The well-known Hanukkah symbol has Christmastime roots.
The dreidel or sevivon is perhaps the most famous custom associated with Hanukkah . Indeed, various rabbis have tried to find an integral connection between the dreidel and the Hanukkah story; the standard explanation is that the letters nun, gimmel, hey, shin, which appear on the dreidel in the Diaspora, stand for nes gadol haya sham–“a great miracle happened there,”while in Israel the dreidel says nun, gimmel, hey, pey, which means “a great miracle happened here.”
One 19th-century rabbi maintained that Jews played with the dreidel in order to fool the Greeks if they were caught studying Torah, which had been outlawed. Others figured out elaborate gematriot [numerological explanations based on the fact that every Hebrew letter has a numerical equivalent] and word plays for the letters nun, gimmel, hey, shin. For example, nun, gimmel, hey, shin in gematria equals 358, which is also the numerical equivalent of mashiach or Messiah!
Finally, the letters nun, gimmel, hey, shin are supposed to represent the four kingdoms that tried to destroy us [in ancient times]: N = Nebuchadnetzar = Babylon; H = Haman = Persia = Madai; G = Gog = Greece; and S = Seir = Rome.
As a matter of fact, all of these elaborate explanations were invented after the fact.

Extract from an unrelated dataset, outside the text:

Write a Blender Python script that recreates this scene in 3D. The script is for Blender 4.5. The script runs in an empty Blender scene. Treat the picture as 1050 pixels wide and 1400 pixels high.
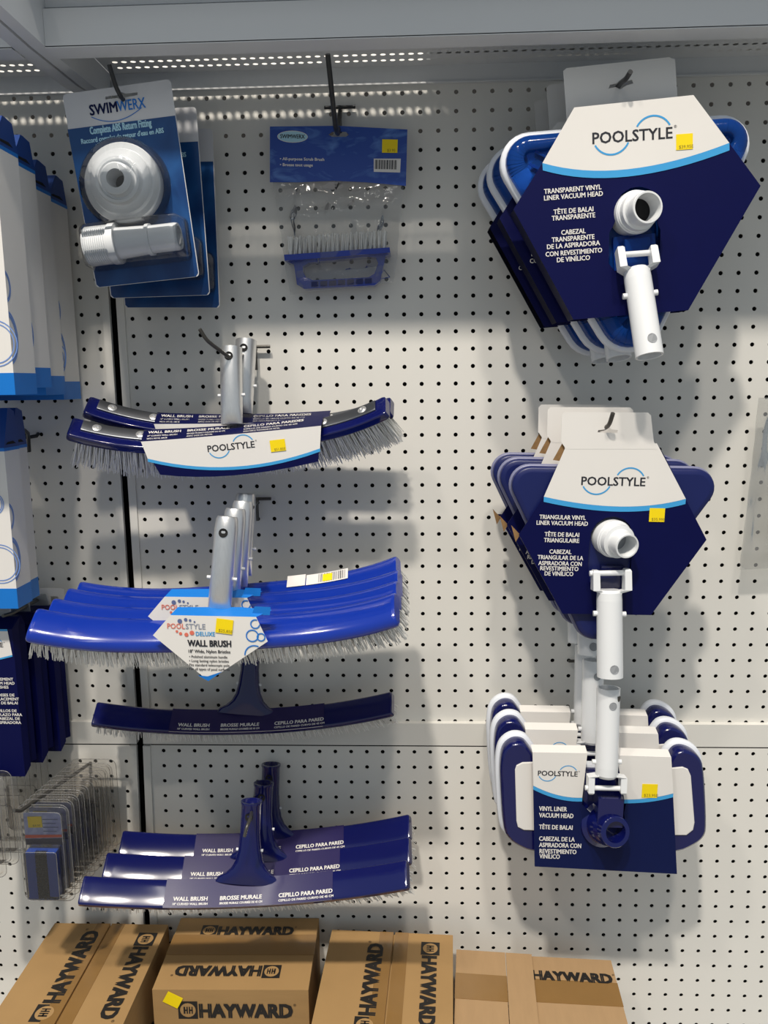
import bpy, math, random
from mathutils import Vector, Matrix
random.seed(7)
IN = 0.0254
Z0 = 1.80                      # height of the top row of peg holes above the shop floor

# ------------------------------------------------------------------ camera, world, lights, exposure
FPX = 1099.65
_rx, _ry, _rz = .1623, -.0406, -.0129
fwd = Vector((math.sin(_ry)*math.cos(_rx), math.cos(_ry)*math.cos(_rx), -math.sin(_rx)))
_r = Vector((math.cos(_ry), -math.sin(_ry), 0)); _u = _r.cross(fwd)
RIGHT = _r*math.cos(_rz) + _u*math.sin(_rz); UP = -_r*math.sin(_rz) + _u*math.cos(_rz)
def W(x, y, z): return Vector((x*IN, y*IN, Z0+z*IN))     # inches on the peg wall -> metres
CAM = W(-.3662, -47.988, -15.761)
scene = bpy.context.scene
COL = scene.collection
cd = bpy.data.cameras.new('camera'); co = bpy.data.objects.new('camera', cd); COL.objects.link(co)
cd.sensor_fit = 'VERTICAL'; cd.sensor_height = 36; cd.lens = FPX/1400*36; cd.clip_start = .05
M = Matrix((RIGHT, UP, -fwd)).transposed().to_4x4(); M.translation = CAM
co.matrix_world = M
scene.camera = co
vs = scene.view_settings
vs.view_transform = 'Standard'; vs.look = 'None'; vs.gamma = 1; vs.use_curve_mapping = False
vs.exposure = 0.0
wd = bpy.data.worlds.new('world'); scene.world = wd; wd.use_nodes = True
bg = wd.node_tree.nodes['Background']; bg.inputs[0].default_value = (.78, .90, 1.0, 1); bg.inputs[1].default_value = .35

def area(name, loc, target, sx, sy, power, col):
    l = bpy.data.lights.new(name, 'AREA'); l.shape = 'RECTANGLE'; l.size = sx; l.size_y = sy
    l.energy = power; l.color = col
    o = bpy.data.objects.new(name, l); COL.objects.link(o); o.location = loc
    o.rotation_euler = (Vector(target)-Vector(loc)).to_track_quat('-Z', 'Y').to_euler()
    return o
WARM = (1.0, .92, .81)
area('ceiling_lamp', (-.72, -3.04, 5.80), (0, 0, 1.2), .24, .21, 218, WARM)
area('ceiling_lamp', (.36, -3.04, 5.80), (0, 0, 1.2), .28, .25, 98, WARM)
area('ceiling_lamp', (-2.40, -3.04, 5.80), (0, 0, 1.2), .28, .25, 54, WARM)
for lx, ly, lz, pw in ((-1.5, -1.3, 4.3, 6), (-.55, -1.3, 4.3, 6), (.45, -1.3, 4.3, 6), (1.4, -1.3, 4.3, 6), (-.8, -3.0, 3.3, 5), (.7, -3.0, 3.3, 5)):     # rows of ceiling tubes
    area('ceiling_tube', (lx, ly, lz), (lx, ly+.001, 0), .09, 2.0, pw, (1, .95, .88))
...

The dreidel game originally had nothing to do with Hanukkah; it has been played by various people in various languages for many centuries. In England and Ireland there is a game called totum or teetotum that is especially popular at Christmastime. In English, this game is first mentioned as “totum” ca. 1500-1520. The name comes from the Latin “totum,” which means “all.” By 1720, the game was called T- totum or teetotum, and by 1801 the four letters already represented four words in English: T = Take all; H = Half; P = Put down; and N = Nothing.
Our Eastern European game of dreidel (including the letters nun, gimmel, hey, shin) is directly based on the German equivalent of the totum game: N = Nichts = nothing; G = Ganz = all; H = Halb = half; and S = Stell ein = put in. In German, the spinning top was called a “torrel” or “trundl,” and in Yiddish it was called a “dreidel,” a “fargl,” a “varfl” [= something thrown], “shtel ein” [= put in], and “gor, gorin” [= all].
When Hebrew was revived as a spoken language, the dreidel was called, among other names, a sevivon, which is the one that caught on.
Thus the dreidel game represents an irony of Jewish history. In order to celebrate the holiday of Hanukkah, which celebrates our victory over cultural assimilation, we play the dreidel game, which is an excellent example of cultural assimilation! Of course, there is a world of difference between imitating non-Jewish games and worshiping idols, but the irony remains nonetheless.